Task =
Reproduce all the material exactly, minus any pictures it holds.

===

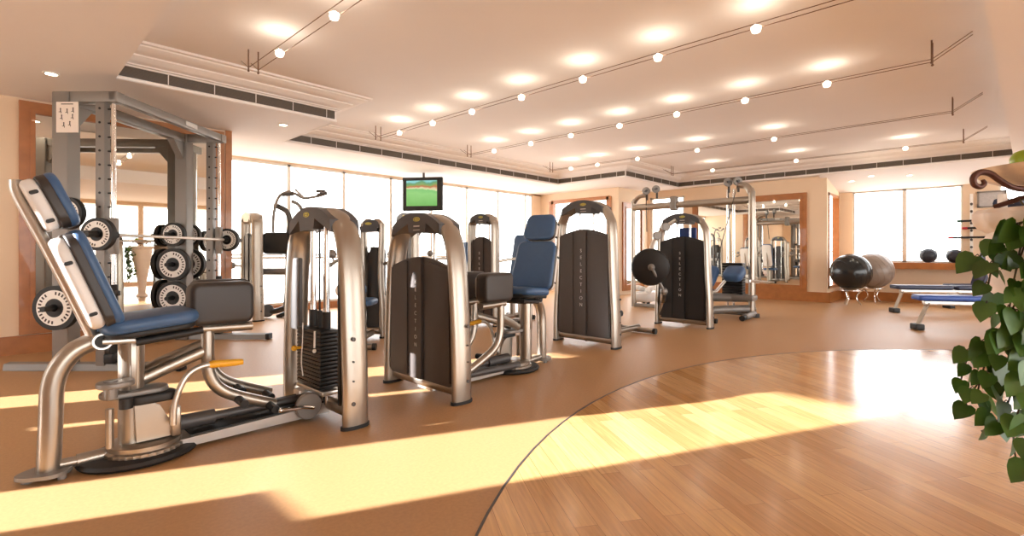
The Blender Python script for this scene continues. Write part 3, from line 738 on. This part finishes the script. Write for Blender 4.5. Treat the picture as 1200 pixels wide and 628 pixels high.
b = MB(); b.box((-.05, .3, .33), (.25, .75, .1), bev=.03); b.tube([(-.35, .75, .32), (.02, .05, .32)], .07, 12); b.tube([(-.75, .72, .12), (.05, -.02, .14)], .07, 12); b.tube([(-.5, -.05, .05), (.05, -.02, .06)], .05, 12); b.tube([(-.5, .75, .3), (-.7, .7, .08)], .05, 12); b.tube([(0, .1, .05), (0, 2.25, .05)], .035, 10); b.build('base_frame', M['grey'], tG)
for p_, q_, r_c in (((-.55, -.06, .05), (-.68, -.07, .05), .045), ((.03, -.02, .0), (.03, -.02, .06), .09), ((-.8, .73, .1), (-.9, .74, .1), .07)):
    b = MB(); b.tube([p_, q_], r_c, 14); b.build('base_cap', M['black'], tG)
b = MB(); b.slab(.38, .46, .14, .09, .05, tilt((-.42, .62, .68), R(48)), dome=.01); b.build('seat', M['blue'], tG, ang=60)
b = MB(); b.slab(.32, .34, .17, .1, .06, tilt((-.26, .2, .74), R(60)), dome=.01); b.build('knee_pad', M['blue'], tG, ang=60)
b = MB(); b.tube([(-.42, .64, .58), (-.4, .66, .32)], .035, 10); b.tube([(-.3, .3, .66), (-.5, .4, .45), (-.75, .62, .42)], .025, 10); b.tube([(-.15, -.02, .62), (.12, -.2, .60)], .02, 8); b.build('seat_post', M['bright'], tG)

# ---------------------------------------------------------------- weight rack with guided bar (left)
SM = (.79, 5.87, 0)
tS = thing('smith_machine', 'tall grey weight rack with guided barbell in front of the left mirror', 'exercise machine', SM, YAW)
LX = 1.66
def frame_end(x, nm):
    b = MB()
    b.tube([(x, .46, .02), (x, .46, 2.58)], .055, 4, ref=(1, 1, 0), ra=.055)
    return b
TOP = 2.58
for i, x in enumerate((0, LX)):
    b = MB(); b.box((x, .44, TOP / 2), (.14, .15, TOP), bev=.012); b.build('post', M['grey'], tS)
    b = MB(); b.box((x, .10, TOP / 2 + .02), (.07, .085, TOP - .06), bev=.006); pf = b.build('hook_rail', M['grey'], tS)
    b = MB()
    for k in range(17): b.disc((x - .036, .10, .35 + k * .13), (1, 0, 0), .011, .006, 10); b.cyl((x, .05, .35 + k * .13), (x, .02, .35 + k * .13), .008, 8)
    b.build('hook_hole', M['black'], pf)
    b = MB(); b.cyl((x, 0, .08), (x, 0, TOP - .02), .02, 16); b.build('guide_rod', M['chrome'], tS)
    b = MB(); b.tube([(x, 1.0 if i == 0 else .5, .04), (x, -.62, .04)], .035, 4, ref=(1, 0, 1), ra=.05); fb = b.build('floor_beam', M['grey'], tS)
    b = MB(); b.box((x, -.63, .04), (.1, .05, .075), bev=.01); b.build('beam_cap', M['black'], fb)
    b = MB(); b.box((x, .22, TOP - .045), (.10, .58, .10), bev=.01); b.build('top_bracket', M['grey'], tS)
    b = MB(); b.box((x - .02, -.0, .12), (.09, .09, .09), bev=.01); b.cyl((x, 0, .16), (x, 0, .26), .034, 14); b.build('stopper', M['black'], tS)
    b = MB(); b.box((x, .05, .72), (.05, .2, .05), bev=.008); b.cyl((x, 0, .65), (x, 0, .80), .034, 14); b.build('stopper', M['black'], tS)
    b = MB(); b.box((x, 0, 1.25), (.06, .07, .34), bev=.012); b.build('bar_carriage', M['grey'], tS)
b = MB(); b.box((LX / 2, -.02, TOP - .04), (LX + .1, .075, .09), bev=.01); tb = b.build('front_beam', M['grey'], tS)
b = MB(); b.box((LX * .62, -.062, TOP - .035), (.2, .008, .05), bev=.002); b.build('name_plate', M['letter'], tb)
b = MB(); b.box((LX / 2, .44, TOP - .05), (LX, .10, .10), bev=.01)
for x, s in ((.05, 1), (LX - .05, -1)):
    b.prism([(x, TOP - .08), (x + s * .22, TOP - .08), (x, TOP - .34)], .40, .48, 'y')
b.build('rear_beam', M['grey'], tS)
b = MB(); b.cyl((-.02, -.045, 1.26), (LX + .02, -.045, 1.26), .016, 14); bb = b.build('barbell', M['bright'], tS)
b = MB(); b.cyl((-.36, -.045, 1.26), (-.02, -.045, 1.26), .03, 16); b.cyl((LX + .02, -.045, 1.26), (LX + .40, -.045, 1.26), .03, 16); b.build('sleeve', M['black'], bb)
# instruction sheet
sgc = Vector((-.074, .47, 2.30))
b = MB(); b.box((-.078, .36, 2.335), (.006, .2, .28)); sg = b.build('instruction_sheet', M['paper'], tS, label='white instruction sheet with small figures')
b = MB()
for (yy, zz) in ((.06, .06), (-.0, .055), (-.055, .065), (.05, 0), (-.05, .005), (.03, -.07), (-.025, -.06)):
    c = Vector((-.0815, .36 + yy, 2.335 + zz))
    b.disc(c + Vector((0, 0, .018)), (1, 0, 0), .006, .002, 10); b.box(c, (.002, .008, .024)); b.box(c + Vector((0, .007, -.012)), (.002, .018, .005)); b.box(c + Vector((0, -.006, -.018)), (.002, .004, .016))
b.box((-.0815, .36, 2.455), (.002, .11, .008))
b.build('pictogram', M['ink'], sg)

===

Solution for this problem =
The Blender Python script for this scene continues. Write part 3, from line 738 on. This part finishes the script. Write for Blender 4.5. Treat the picture as 1200 pixels wide and 628 pixels high.
b = MB(); b.box((-.05, .3, .33), (.25, .75, .1), bev=.03); b.tube([(-.35, .75, .32), (.02, .05, .32)], .07, 12); b.tube([(-.75, .72, .12), (.05, -.02, .14)], .07, 12); b.tube([(-.5, -.05, .05), (.05, -.02, .06)], .05, 12); b.tube([(-.5, .75, .3), (-.7, .7, .08)], .05, 12); b.tube([(0, .1, .05), (0, 2.25, .05)], .035, 10); b.build('base_frame', M['grey'], tG)
for p_, q_, r_c in (((-.55, -.06, .05), (-.68, -.07, .05), .045), ((.03, -.02, .0), (.03, -.02, .06), .09), ((-.8, .73, .1), (-.9, .74, .1), .07)):
    b = MB(); b.tube([p_, q_], r_c, 14); b.build('base_cap', M['black'], tG)
b = MB(); b.slab(.38, .46, .14, .09, .05, tilt((-.42, .62, .68), R(48)), dome=.01); b.build('seat', M['blue'], tG, ang=60)
b = MB(); b.slab(.32, .34, .17, .1, .06, tilt((-.26, .2, .74), R(60)), dome=.01); b.build('knee_pad', M['blue'], tG, ang=60)
b = MB(); b.tube([(-.42, .64, .58), (-.4, .66, .32)], .035, 10); b.tube([(-.3, .3, .66), (-.5, .4, .45), (-.75, .62, .42)], .025, 10); b.tube([(-.15, -.02, .62), (.12, -.2, .60)], .02, 8); b.build('seat_post', M['bright'], tG)

# ---------------------------------------------------------------- weight rack with guided bar (left)
SM = (.79, 5.87, 0)
tS = thing('smith_machine', 'tall grey weight rack with guided barbell in front of the left mirror', 'exercise machine', SM, YAW)
LX = 1.66
def frame_end(x, nm):
    b = MB()
    b.tube([(x, .46, .02), (x, .46, 2.58)], .055, 4, ref=(1, 1, 0), ra=.055)
    return b
TOP = 2.58
for i, x in enumerate((0, LX)):
    b = MB(); b.box((x, .44, TOP / 2), (.14, .15, TOP), bev=.012); b.build('post', M['grey'], tS)
    b = MB(); b.box((x, .10, TOP / 2 + .02), (.07, .085, TOP - .06), bev=.006); pf = b.build('hook_rail', M['grey'], tS)
    b = MB()
    for k in range(17): b.disc((x - .036, .10, .35 + k * .13), (1, 0, 0), .011, .006, 10); b.cyl((x, .05, .35 + k * .13), (x, .02, .35 + k * .13), .008, 8)
    b.build('hook_hole', M['black'], pf)
    b = MB(); b.cyl((x, 0, .08), (x, 0, TOP - .02), .02, 16); b.build('guide_rod', M['chrome'], tS)
    b = MB(); b.tube([(x, 1.0 if i == 0 else .5, .04), (x, -.62, .04)], .035, 4, ref=(1, 0, 1), ra=.05); fb = b.build('floor_beam', M['grey'], tS)
    b = MB(); b.box((x, -.63, .04), (.1, .05, .075), bev=.01); b.build('beam_cap', M['black'], fb)
    b = MB(); b.box((x, .22, TOP - .045), (.10, .58, .10), bev=.01); b.build('top_bracket', M['grey'], tS)
    b = MB(); b.box((x - .02, -.0, .12), (.09, .09, .09), bev=.01); b.cyl((x, 0, .16), (x, 0, .26), .034, 14); b.build('stopper', M['black'], tS)
    b = MB(); b.box((x, .05, .72), (.05, .2, .05), bev=.008); b.cyl((x, 0, .65), (x, 0, .80), .034, 14); b.build('stopper', M['black'], tS)
    b = MB(); b.box((x, 0, 1.25), (.06, .07, .34), bev=.012); b.build('bar_carriage', M['grey'], tS)
b = MB(); b.box((LX / 2, -.02, TOP - .04), (LX + .1, .075, .09), bev=.01); tb = b.build('front_beam', M['grey'], tS)
b = MB(); b.box((LX * .62, -.062, TOP - .035), (.2, .008, .05), bev=.002); b.build('name_plate', M['letter'], tb)
b = MB(); b.box((LX / 2, .44, TOP - .05), (LX, .10, .10), bev=.01)
for x, s in ((.05, 1), (LX - .05, -1)):
    b.prism([(x, TOP - .08), (x + s * .22, TOP - .08), (x, TOP - .34)], .40, .48, 'y')
b.build('rear_beam', M['grey'], tS)
b = MB(); b.cyl((-.02, -.045, 1.26), (LX + .02, -.045, 1.26), .016, 14); bb = b.build('barbell', M['bright'], tS)
b = MB(); b.cyl((-.36, -.045, 1.26), (-.02, -.045, 1.26), .03, 16); b.cyl((LX + .02, -.045, 1.26), (LX + .40, -.045, 1.26), .03, 16); b.build('sleeve', M['black'], bb)
# instruction sheet
sgc = Vector((-.074, .47, 2.30))
b = MB(); b.box((-.078, .36, 2.335), (.006, .2, .28)); sg = b.build('instruction_sheet', M['paper'], tS, label='white instruction sheet with small figures')
b = MB()
for (yy, zz) in ((.06, .06), (-.0, .055), (-.055, .065), (.05, 0), (-.05, .005), (.03, -.07), (-.025, -.06)):
    c = Vector((-.0815, .36 + yy, 2.335 + zz))
    b.disc(c + Vector((0, 0, .018)), (1, 0, 0), .006, .002, 10); b.box(c, (.002, .008, .024)); b.box(c + Vector((0, .007, -.012)), (.002, .018, .005)); b.box(c + Vector((0, -.006, -.018)), (.002, .004, .016))
b.box((-.0815, .36, 2.455), (.002, .11, .008))
b.build('pictogram', M['ink'], sg)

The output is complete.